Первоначально казалось, что в завязавшейся ожесточенной битве французы вот-вот оторвутся от предмостных укреплений и погонят австрийцев от берега реки. Но тут в дело вмешался его величество случай: пущенные австрийцами вниз по реке бревна разрушили один из пролетов моста, связывшего остров с дальним берегом реки. Приток подкреплений и боеприпасов тотчас же прекратился, и французам пришлось отступить под яростной контратакой австрийских частей. С трудом, но мост был восстановлен, и с прибытием подкреплений французы снова бросились вперед, но и австрийцы не сидели сложа руки. Выше Лобау они отбуксировали на глубину плавучую мельницу, которая пошла вниз по течению и ударила прямо в понтонный мост, и без того перегруженный, разнеся его на куски. Переправившиеся французы, припертые спиной к реке, оказались отрезаны от своих главных сил.

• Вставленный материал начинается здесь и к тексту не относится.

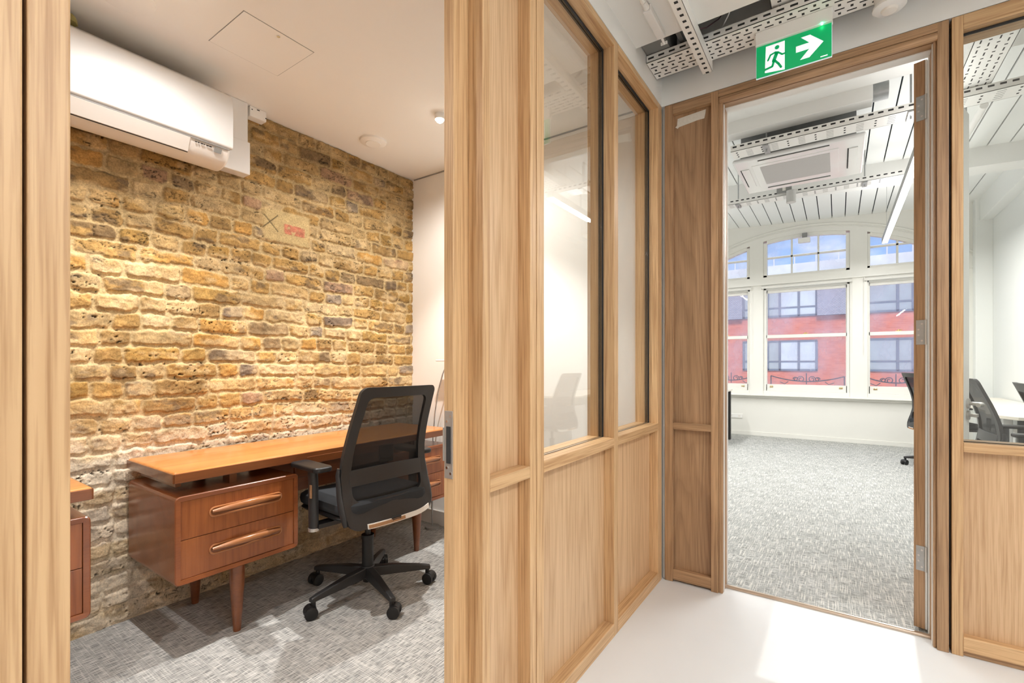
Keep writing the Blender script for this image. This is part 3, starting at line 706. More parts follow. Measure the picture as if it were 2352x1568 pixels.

Эрцгерцог Карл воспользовался выпавшим шансом: все свои силы он бросил против защитников предмостных укреплений, и Асперн был отбит австрийцами. Одновременно Карл произвел атаку на Эслинг, и французы были выбиты и оттуда.
Ланн повел себя в критической ситуации чисто по-ланновски: он приказал всем стоять насмерть и… бросил конницу Бесьера в серию яростных атак. Кавалеристы в тот день понесли большие потери, бесстрашно идя в бой без пехотной и артиллерийской поддержки (у тех и других быстро закончились боеприпасы, а новые подвезти было невозможно). Они покрыли себя славой, как и все остальные солдаты, сражавшиеся в тот день на плацдарме, пока их саперы отчаянно работали на мосту. На глазах Ланна был убит первоклассный пехотный генерал Сент-Илер, которому сам Бонапарт после Регенсбургской операции пообещал маршальский жезл! Затем прямо перед Ланном пушечное ядро разорвало в клочья его старого боевого товарища генерала Пузе. Потом наступило временное затишье, и маршал, страшно расстроенный смертью Пузе, медленно пошел в сторону деревни Энцерсдорф, расположенной неподалеку от кирпичного завода Эслинга. Там он уселся на берегу, погруженный в мрачные раздумья. Через несколько минут к нему приблизилась группа солдат, несущих на плаще тело мертвого друга. Ланн встал, отошел на несколько шагов и присел на краю окопа. Только он закинул ногу на ногу, как прилетело вражеское трехфунтовое ядро и ударило маршала, раздробив колено одной и перебив сухожилия другой ноги. Такое ранение в те времена считалось смертельным.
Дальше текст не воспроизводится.